- Required task -
Give the data below again, word for word.

<<<<

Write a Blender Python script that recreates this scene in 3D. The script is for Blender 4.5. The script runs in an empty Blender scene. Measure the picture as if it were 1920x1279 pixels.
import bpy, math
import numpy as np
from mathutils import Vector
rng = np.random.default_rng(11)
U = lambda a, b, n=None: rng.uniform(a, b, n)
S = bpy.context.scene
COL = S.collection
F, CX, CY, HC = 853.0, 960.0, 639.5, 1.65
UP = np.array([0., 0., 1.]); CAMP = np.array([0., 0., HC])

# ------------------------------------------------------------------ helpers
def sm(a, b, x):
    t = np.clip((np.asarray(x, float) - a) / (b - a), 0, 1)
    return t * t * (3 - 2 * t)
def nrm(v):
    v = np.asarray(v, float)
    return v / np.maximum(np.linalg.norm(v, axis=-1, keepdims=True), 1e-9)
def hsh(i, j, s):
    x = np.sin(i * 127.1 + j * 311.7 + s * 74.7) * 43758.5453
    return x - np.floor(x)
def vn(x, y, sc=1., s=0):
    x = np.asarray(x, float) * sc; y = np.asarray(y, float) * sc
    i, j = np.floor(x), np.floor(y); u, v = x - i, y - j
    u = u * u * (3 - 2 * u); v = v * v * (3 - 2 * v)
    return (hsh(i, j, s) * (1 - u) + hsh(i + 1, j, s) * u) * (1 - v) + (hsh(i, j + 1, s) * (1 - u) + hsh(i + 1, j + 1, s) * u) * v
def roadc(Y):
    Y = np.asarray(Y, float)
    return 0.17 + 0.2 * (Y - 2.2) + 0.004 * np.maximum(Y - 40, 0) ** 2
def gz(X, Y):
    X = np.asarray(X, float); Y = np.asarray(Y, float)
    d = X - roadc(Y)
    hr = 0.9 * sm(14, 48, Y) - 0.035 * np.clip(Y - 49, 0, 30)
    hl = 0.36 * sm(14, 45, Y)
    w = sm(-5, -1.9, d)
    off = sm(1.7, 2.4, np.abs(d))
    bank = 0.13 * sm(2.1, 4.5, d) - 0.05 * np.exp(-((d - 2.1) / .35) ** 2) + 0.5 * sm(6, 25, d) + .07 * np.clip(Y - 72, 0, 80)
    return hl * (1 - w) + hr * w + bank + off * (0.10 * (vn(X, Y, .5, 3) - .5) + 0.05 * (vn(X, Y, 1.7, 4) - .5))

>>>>

- Final result -
Write a Blender Python script that recreates this scene in 3D. The script is for Blender 4.5. The script runs in an empty Blender scene. Measure the picture as if it were 1920x1279 pixels.
import bpy, math
import numpy as np
from mathutils import Vector
rng = np.random.default_rng(11)
U = lambda a, b, n=None: rng.uniform(a, b, n)
S = bpy.context.scene
COL = S.collection
F, CX, CY, HC = 853.0, 960.0, 639.5, 1.65
UP = np.array([0., 0., 1.]); CAMP = np.array([0., 0., HC])

# ------------------------------------------------------------------ helpers
def sm(a, b, x):
    t = np.clip((np.asarray(x, float) - a) / (b - a), 0, 1)
    return t * t * (3 - 2 * t)
def nrm(v):
    v = np.asarray(v, float)
    return v / np.maximum(np.linalg.norm(v, axis=-1, keepdims=True), 1e-9)
def hsh(i, j, s):
    x = np.sin(i * 127.1 + j * 311.7 + s * 74.7) * 43758.5453
    return x - np.floor(x)
def vn(x, y, sc=1., s=0):
    x = np.asarray(x, float) * sc; y = np.asarray(y, float) * sc
    i, j = np.floor(x), np.floor(y); u, v = x - i, y - j
    u = u * u * (3 - 2 * u); v = v * v * (3 - 2 * v)
    return (hsh(i, j, s) * (1 - u) + hsh(i + 1, j, s) * u) * (1 - v) + (hsh(i, j + 1, s) * (1 - u) + hsh(i + 1, j + 1, s) * u) * v
def roadc(Y):
    Y = np.asarray(Y, float)
    return 0.17 + 0.2 * (Y - 2.2) + 0.004 * np.maximum(Y - 40, 0) ** 2
def gz(X, Y):
    X = np.asarray(X, float); Y = np.asarray(Y, float)
    d = X - roadc(Y)
    hr = 0.9 * sm(14, 48, Y) - 0.035 * np.clip(Y - 49, 0, 30)
    hl = 0.36 * sm(14, 45, Y)
    w = sm(-5, -1.9, d)
    off = sm(1.7, 2.4, np.abs(d))
    bank = 0.13 * sm(2.1, 4.5, d) - 0.05 * np.exp(-((d - 2.1) / .35) ** 2) + 0.5 * sm(6, 25, d) + .07 * np.clip(Y - 72, 0, 80)
    return hl * (1 - w) + hr * w + bank + off * (0.10 * (vn(X, Y, .5, 3) - .5) + 0.05 * (vn(X, Y, 1.7, 4) - .5))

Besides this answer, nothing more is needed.